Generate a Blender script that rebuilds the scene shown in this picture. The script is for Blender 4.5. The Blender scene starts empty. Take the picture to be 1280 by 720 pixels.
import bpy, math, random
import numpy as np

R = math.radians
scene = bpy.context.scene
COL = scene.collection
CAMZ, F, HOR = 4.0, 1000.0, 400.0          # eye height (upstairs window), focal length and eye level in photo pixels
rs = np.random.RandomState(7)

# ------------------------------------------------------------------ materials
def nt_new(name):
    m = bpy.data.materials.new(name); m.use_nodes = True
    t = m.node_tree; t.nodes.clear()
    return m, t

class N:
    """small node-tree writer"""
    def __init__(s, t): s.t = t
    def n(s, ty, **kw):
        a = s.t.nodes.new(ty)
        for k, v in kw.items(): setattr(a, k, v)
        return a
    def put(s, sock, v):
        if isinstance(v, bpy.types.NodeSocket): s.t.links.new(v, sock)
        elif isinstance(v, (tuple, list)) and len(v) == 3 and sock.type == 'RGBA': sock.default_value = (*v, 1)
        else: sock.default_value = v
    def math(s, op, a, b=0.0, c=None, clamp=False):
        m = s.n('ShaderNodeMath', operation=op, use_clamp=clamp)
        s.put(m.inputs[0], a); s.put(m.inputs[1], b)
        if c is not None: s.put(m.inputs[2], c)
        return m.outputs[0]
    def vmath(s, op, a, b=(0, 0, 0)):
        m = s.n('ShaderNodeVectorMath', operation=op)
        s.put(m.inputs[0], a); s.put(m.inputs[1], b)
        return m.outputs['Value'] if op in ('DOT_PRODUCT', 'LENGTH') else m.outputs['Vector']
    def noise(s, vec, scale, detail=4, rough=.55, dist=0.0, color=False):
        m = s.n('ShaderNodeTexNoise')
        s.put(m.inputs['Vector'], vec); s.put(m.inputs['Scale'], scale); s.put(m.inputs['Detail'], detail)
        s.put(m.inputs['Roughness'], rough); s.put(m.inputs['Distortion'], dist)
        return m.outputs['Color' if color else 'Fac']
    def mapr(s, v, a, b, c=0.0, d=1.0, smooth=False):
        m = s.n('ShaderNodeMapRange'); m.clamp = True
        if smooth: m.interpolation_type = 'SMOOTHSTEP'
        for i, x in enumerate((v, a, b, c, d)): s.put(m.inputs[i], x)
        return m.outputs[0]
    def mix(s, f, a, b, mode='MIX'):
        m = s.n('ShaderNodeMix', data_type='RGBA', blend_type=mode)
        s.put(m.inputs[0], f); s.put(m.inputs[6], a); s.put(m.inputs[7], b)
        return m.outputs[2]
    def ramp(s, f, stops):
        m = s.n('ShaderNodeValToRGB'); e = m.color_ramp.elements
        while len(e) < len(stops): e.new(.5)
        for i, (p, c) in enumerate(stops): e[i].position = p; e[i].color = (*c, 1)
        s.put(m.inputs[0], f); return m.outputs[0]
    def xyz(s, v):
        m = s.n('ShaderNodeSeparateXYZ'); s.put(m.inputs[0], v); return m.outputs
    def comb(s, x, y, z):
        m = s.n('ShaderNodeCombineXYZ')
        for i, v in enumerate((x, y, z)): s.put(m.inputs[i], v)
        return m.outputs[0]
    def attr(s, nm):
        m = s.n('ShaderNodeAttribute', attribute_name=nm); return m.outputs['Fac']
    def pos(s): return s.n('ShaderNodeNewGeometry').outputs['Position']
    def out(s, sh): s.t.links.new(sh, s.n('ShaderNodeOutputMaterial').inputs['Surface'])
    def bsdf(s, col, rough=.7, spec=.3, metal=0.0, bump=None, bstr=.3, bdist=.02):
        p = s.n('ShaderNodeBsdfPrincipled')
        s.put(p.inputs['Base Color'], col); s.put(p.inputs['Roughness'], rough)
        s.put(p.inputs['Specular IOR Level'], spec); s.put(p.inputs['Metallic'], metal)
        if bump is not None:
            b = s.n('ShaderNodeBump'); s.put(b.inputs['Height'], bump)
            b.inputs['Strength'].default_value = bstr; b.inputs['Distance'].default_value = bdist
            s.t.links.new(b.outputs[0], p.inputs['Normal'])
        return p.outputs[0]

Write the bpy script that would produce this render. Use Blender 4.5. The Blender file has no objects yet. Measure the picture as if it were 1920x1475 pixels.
================================
*Requirement:* Each line in the material above must be retyped without alteration.

*Exercise solution:*
Generate a Blender script that rebuilds the scene shown in this picture. The script is for Blender 4.5. The Blender scene starts empty. Take the picture to be 1280 by 720 pixels.
import bpy, math, random
import numpy as np

R = math.radians
scene = bpy.context.scene
COL = scene.collection
CAMZ, F, HOR = 4.0, 1000.0, 400.0          # eye height (upstairs window), focal length and eye level in photo pixels
rs = np.random.RandomState(7)

# ------------------------------------------------------------------ materials
def nt_new(name):
    m = bpy.data.materials.new(name); m.use_nodes = True
    t = m.node_tree; t.nodes.clear()
    return m, t

class N:
    """small node-tree writer"""
    def __init__(s, t): s.t = t
    def n(s, ty, **kw):
        a = s.t.nodes.new(ty)
        for k, v in kw.items(): setattr(a, k, v)
        return a
    def put(s, sock, v):
        if isinstance(v, bpy.types.NodeSocket): s.t.links.new(v, sock)
        elif isinstance(v, (tuple, list)) and len(v) == 3 and sock.type == 'RGBA': sock.default_value = (*v, 1)
        else: sock.default_value = v
    def math(s, op, a, b=0.0, c=None, clamp=False):
        m = s.n('ShaderNodeMath', operation=op, use_clamp=clamp)
        s.put(m.inputs[0], a); s.put(m.inputs[1], b)
        if c is not None: s.put(m.inputs[2], c)
        return m.outputs[0]
    def vmath(s, op, a, b=(0, 0, 0)):
        m = s.n('ShaderNodeVectorMath', operation=op)
        s.put(m.inputs[0], a); s.put(m.inputs[1], b)
        return m.outputs['Value'] if op in ('DOT_PRODUCT', 'LENGTH') else m.outputs['Vector']
    def noise(s, vec, scale, detail=4, rough=.55, dist=0.0, color=False):
        m = s.n('ShaderNodeTexNoise')
        s.put(m.inputs['Vector'], vec); s.put(m.inputs['Scale'], scale); s.put(m.inputs['Detail'], detail)
        s.put(m.inputs['Roughness'], rough); s.put(m.inputs['Distortion'], dist)
        return m.outputs['Color' if color else 'Fac']
    def mapr(s, v, a, b, c=0.0, d=1.0, smooth=False):
        m = s.n('ShaderNodeMapRange'); m.clamp = True
        if smooth: m.interpolation_type = 'SMOOTHSTEP'
        for i, x in enumerate((v, a, b, c, d)): s.put(m.inputs[i], x)
        return m.outputs[0]
    def mix(s, f, a, b, mode='MIX'):
        m = s.n('ShaderNodeMix', data_type='RGBA', blend_type=mode)
        s.put(m.inputs[0], f); s.put(m.inputs[6], a); s.put(m.inputs[7], b)
        return m.outputs[2]
    def ramp(s, f, stops):
        m = s.n('ShaderNodeValToRGB'); e = m.color_ramp.elements
        while len(e) < len(stops): e.new(.5)
        for i, (p, c) in enumerate(stops): e[i].position = p; e[i].color = (*c, 1)
        s.put(m.inputs[0], f); return m.outputs[0]
    def xyz(s, v):
        m = s.n('ShaderNodeSeparateXYZ'); s.put(m.inputs[0], v); return m.outputs
    def comb(s, x, y, z):
        m = s.n('ShaderNodeCombineXYZ')
        for i, v in enumerate((x, y, z)): s.put(m.inputs[i], v)
        return m.outputs[0]
    def attr(s, nm):
        m = s.n('ShaderNodeAttribute', attribute_name=nm); return m.outputs['Fac']
    def pos(s): return s.n('ShaderNodeNewGeometry').outputs['Position']
    def out(s, sh): s.t.links.new(sh, s.n('ShaderNodeOutputMaterial').inputs['Surface'])
    def bsdf(s, col, rough=.7, spec=.3, metal=0.0, bump=None, bstr=.3, bdist=.02):
        p = s.n('ShaderNodeBsdfPrincipled')
        s.put(p.inputs['Base Color'], col); s.put(p.inputs['Roughness'], rough)
        s.put(p.inputs['Specular IOR Level'], spec); s.put(p.inputs['Metallic'], metal)
        if bump is not None:
            b = s.n('ShaderNodeBump'); s.put(b.inputs['Height'], bump)
            b.inputs['Strength'].default_value = bstr; b.inputs['Distance'].default_value = bdist
            s.t.links.new(b.outputs[0], p.inputs['Normal'])
        return p.outputs[0]

Write the bpy script that would produce this render. Use Blender 4.5. The Blender file has no objects yet. Measure the picture as if it were 1920x1475 pixels.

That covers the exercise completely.